Sunday, May 22, 2011

Weight Watchers 5K Pre-Blog!

Well today is the day folks! I am voluntarily walking 3.2 miles in support of WeightWatchers and healthy living in general.  I know I am nervous because I cleaned my whole bathroom today (cept for the toilet was getting tired had to scrub tub lol).  Whenever I wake up and clean....I'm avoiding something.  BUT I said 6 weeks ago I would do this.  If it takes me 3 dam hours I'm walking it!  It shouldn't lol, but I don't know if I will hit my goal time of 1 hour and 15 minutes.  I mean I haven't walked in like a week and a half and since then the hip has gone out to the point of needing the chiro.  But NO EXCUSES!

I will read through my Walking Guidelines before I leave.  I just need to remeber to enjoy the experience, take pictures, and go at my pace!
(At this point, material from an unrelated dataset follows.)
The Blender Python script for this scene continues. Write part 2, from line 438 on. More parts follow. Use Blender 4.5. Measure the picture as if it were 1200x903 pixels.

Especially nursing the ol trick hip lol. Okay...I'm also nervous that I will get there and chicken out.  What if everybody is all fit and stuff?  Of course this is all in my head but what is it about overwight people that we feel instantly at ease when we see someone "like us".  Well then when we loose the weight will I still have that to comfort me in other situations?  Okay...that is another blog.  I'm writing to get my jitters out....

I know I will succeed I just have to not be embaraassed.  I'm gonna be nervous cause I've never done anything like this, but I am afraid (for some reason) of embarassing myself.  But then part of me is like...I think walking 3 friggin miles is a pretty big feat for someone who's been overweight their entire life!  I should have NOTHING to be embarassed about.

I know this is bad but what is fueling me more than anything...like I got dressed for the walk to this thought...is I want to prove to all those people who are always like "I'll help you loose weight" then they for whatever reason get busy with other things that I mean what I say and I sya what I mean.  I am changingmy life regardless of wether others want to help.  I mean again...ain't nobody gonna walk this 3.2 miles for me right? lol.  And no I'm not turninginto one of those self righteous dieters who talk shit about people who are not trying to get healthier.  No way!  The one thing I have reiterated from Day 1 is that you gotta be ready mentally to make a change.  NO EXCUSES.  It sucks...you bet.  Every day, every meal, every occasion out because you can't just throw caution to the wind.  Does that suck YES.  Is it what I need to do to loose weight and improve my health...right now...YES.  I will finish this 5K (maybe on one hip), I will loose weight, and I will improve my mind, body, and spirit on this journey. Hopefully without turning into a self righteous judgemental prick lol. Okay let'd do the dam thing!